DATASET EXCERPT:
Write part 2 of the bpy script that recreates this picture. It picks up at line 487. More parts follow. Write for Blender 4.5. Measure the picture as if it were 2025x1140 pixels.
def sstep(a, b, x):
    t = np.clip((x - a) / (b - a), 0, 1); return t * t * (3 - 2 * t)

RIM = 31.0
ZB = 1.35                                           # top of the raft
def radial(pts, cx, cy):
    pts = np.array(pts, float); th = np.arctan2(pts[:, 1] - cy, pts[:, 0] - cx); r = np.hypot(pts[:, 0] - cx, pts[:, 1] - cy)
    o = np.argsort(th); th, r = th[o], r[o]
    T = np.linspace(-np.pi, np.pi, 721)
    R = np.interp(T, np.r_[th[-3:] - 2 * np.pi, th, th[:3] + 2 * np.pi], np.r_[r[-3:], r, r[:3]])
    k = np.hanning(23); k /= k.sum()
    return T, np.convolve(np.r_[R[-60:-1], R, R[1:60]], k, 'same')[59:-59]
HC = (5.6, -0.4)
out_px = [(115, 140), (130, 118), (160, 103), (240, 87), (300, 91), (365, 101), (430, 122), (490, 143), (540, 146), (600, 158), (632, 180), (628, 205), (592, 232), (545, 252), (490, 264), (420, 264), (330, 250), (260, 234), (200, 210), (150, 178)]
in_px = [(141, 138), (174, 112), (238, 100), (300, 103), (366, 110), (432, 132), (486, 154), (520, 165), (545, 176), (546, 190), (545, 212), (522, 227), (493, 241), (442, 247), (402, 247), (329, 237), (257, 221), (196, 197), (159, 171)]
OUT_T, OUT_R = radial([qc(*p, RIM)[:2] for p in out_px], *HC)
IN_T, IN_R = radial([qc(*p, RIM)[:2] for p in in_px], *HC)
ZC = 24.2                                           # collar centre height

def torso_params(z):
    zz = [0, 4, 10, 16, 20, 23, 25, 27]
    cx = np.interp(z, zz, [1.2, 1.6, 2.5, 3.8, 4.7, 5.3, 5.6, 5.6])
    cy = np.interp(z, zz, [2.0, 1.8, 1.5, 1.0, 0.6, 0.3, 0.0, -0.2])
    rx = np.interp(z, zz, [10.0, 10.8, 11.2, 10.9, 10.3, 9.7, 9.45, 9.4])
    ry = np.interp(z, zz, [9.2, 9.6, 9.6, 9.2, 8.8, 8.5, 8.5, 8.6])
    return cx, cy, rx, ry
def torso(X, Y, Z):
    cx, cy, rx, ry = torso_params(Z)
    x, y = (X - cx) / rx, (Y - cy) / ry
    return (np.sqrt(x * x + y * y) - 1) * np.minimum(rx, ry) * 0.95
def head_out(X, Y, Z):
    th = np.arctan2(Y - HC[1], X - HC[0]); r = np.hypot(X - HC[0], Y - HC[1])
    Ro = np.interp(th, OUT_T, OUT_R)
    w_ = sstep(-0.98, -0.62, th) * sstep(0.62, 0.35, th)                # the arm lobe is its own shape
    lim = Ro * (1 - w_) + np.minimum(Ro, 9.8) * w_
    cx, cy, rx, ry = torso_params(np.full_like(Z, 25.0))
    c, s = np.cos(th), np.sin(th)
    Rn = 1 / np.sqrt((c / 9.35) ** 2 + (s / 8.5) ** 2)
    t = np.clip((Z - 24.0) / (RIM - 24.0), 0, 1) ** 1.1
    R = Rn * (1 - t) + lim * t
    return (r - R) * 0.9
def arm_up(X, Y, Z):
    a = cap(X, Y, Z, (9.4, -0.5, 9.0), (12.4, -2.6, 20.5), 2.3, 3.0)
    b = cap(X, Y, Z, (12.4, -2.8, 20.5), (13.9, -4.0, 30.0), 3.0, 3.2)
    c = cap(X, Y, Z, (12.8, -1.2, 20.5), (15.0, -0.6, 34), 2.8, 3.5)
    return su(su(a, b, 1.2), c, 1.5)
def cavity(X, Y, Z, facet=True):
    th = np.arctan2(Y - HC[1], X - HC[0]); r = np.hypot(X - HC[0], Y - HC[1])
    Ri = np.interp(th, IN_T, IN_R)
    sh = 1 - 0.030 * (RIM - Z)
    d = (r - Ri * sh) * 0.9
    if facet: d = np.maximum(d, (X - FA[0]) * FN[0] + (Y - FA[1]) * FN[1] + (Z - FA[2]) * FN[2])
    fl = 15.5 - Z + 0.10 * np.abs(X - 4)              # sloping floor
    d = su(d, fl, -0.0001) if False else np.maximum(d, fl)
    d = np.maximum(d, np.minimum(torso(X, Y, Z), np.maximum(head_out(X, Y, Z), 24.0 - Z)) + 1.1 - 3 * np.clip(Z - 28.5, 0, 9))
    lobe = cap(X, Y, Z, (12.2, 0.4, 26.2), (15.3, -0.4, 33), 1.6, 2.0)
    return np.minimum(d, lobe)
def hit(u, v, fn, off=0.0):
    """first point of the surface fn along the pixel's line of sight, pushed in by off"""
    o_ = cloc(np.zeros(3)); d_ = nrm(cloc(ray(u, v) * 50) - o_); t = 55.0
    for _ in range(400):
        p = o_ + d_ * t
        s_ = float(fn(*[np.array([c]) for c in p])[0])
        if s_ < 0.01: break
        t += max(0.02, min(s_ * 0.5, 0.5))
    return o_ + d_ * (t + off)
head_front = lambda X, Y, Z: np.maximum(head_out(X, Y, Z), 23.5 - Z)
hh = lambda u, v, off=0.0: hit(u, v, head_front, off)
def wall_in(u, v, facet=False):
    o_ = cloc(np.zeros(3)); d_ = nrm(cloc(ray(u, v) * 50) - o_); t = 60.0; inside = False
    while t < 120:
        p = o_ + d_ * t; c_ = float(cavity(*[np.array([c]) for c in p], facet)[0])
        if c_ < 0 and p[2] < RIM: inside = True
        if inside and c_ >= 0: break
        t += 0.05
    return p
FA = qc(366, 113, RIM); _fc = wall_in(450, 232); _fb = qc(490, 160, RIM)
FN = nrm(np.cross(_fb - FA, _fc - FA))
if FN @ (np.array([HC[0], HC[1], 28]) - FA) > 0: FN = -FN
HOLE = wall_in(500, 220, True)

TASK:
Please transcribe, exactly and with nothing added, the lines from the first line of the material above through the line that contains "t = np.clip((x".

PROBLEM SOLUTION:
Write part 2 of the bpy script that recreates this picture. It picks up at line 487. More parts follow. Write for Blender 4.5. Measure the picture as if it were 2025x1140 pixels.
def sstep(a, b, x):
    t = np.clip((x - a) / (b - a), 0, 1); return t * t * (3 - 2 * t)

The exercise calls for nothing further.